■ WHAT YOU WILL DO
Filter the listing and keep only the lines with the word "scene".
## Start DATA
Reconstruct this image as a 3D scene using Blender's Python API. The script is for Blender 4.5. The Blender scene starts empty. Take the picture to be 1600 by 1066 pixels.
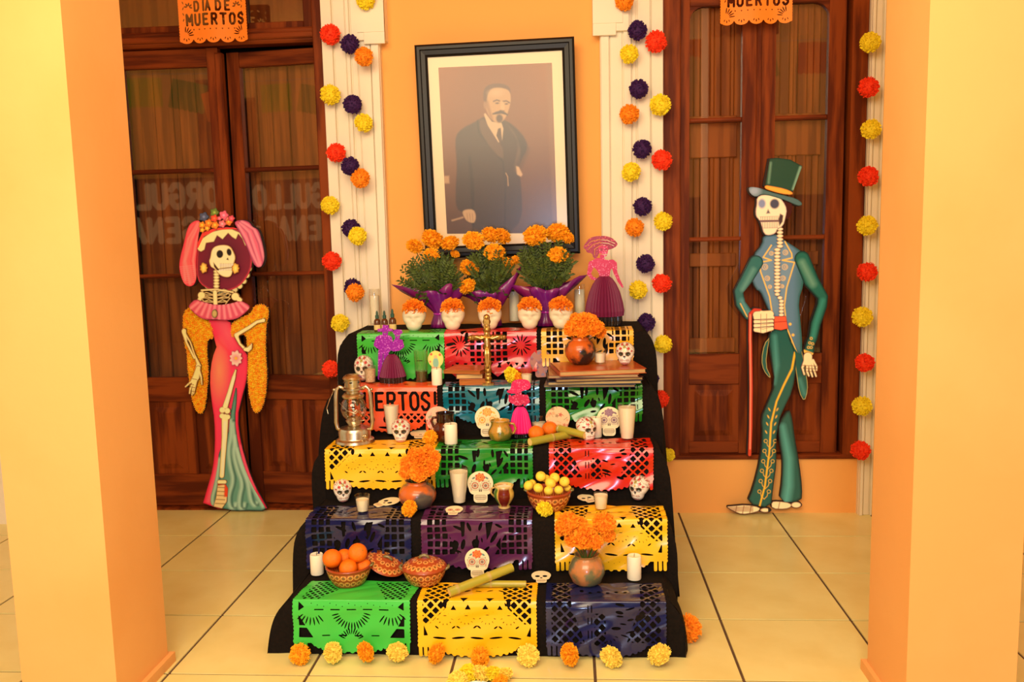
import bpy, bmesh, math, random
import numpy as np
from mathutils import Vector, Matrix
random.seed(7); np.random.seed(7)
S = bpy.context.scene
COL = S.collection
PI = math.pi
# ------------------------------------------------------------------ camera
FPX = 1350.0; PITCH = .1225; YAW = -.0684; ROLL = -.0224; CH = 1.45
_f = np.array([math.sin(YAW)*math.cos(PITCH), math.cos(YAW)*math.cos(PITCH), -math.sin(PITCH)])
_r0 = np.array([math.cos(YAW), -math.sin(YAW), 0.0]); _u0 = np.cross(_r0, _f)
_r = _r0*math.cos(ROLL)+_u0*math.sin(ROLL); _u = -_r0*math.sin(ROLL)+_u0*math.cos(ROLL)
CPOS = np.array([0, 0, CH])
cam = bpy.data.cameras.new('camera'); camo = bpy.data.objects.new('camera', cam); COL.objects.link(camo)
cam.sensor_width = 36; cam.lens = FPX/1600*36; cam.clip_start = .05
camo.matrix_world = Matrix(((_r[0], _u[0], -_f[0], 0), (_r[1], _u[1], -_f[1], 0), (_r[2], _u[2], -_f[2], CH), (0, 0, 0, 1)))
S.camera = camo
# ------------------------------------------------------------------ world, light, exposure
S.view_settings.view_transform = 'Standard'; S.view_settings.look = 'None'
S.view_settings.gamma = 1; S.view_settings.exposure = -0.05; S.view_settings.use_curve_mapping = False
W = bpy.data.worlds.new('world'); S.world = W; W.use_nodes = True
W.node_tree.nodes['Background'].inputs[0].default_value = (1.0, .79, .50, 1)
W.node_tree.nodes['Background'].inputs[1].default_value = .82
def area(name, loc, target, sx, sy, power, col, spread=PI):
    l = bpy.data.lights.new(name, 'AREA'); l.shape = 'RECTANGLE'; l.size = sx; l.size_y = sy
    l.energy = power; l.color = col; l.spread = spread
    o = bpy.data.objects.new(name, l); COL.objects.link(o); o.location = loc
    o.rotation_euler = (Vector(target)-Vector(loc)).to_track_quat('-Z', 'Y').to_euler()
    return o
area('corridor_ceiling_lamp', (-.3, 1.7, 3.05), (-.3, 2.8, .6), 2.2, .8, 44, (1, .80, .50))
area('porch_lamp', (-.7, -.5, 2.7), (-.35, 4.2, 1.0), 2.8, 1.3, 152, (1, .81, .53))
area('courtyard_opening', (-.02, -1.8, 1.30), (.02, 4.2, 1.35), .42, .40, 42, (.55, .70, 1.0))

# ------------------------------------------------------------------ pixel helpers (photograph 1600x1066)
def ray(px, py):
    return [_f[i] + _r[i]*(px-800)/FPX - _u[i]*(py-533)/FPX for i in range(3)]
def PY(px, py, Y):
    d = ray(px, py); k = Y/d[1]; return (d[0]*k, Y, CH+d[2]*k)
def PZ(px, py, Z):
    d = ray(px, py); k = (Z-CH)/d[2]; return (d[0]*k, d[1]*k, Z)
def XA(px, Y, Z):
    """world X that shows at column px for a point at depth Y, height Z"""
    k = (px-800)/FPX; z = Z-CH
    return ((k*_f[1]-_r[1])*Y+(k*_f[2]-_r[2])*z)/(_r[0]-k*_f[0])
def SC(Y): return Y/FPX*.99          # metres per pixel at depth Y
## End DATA
■ ANSWER FOR THIS EXERCISE
Reconstruct this image as a 3D scene using Blender's Python API. The script is for Blender 4.5. The Blender scene starts empty. Take the picture to be 1600 by 1066 pixels.
S = bpy.context.scene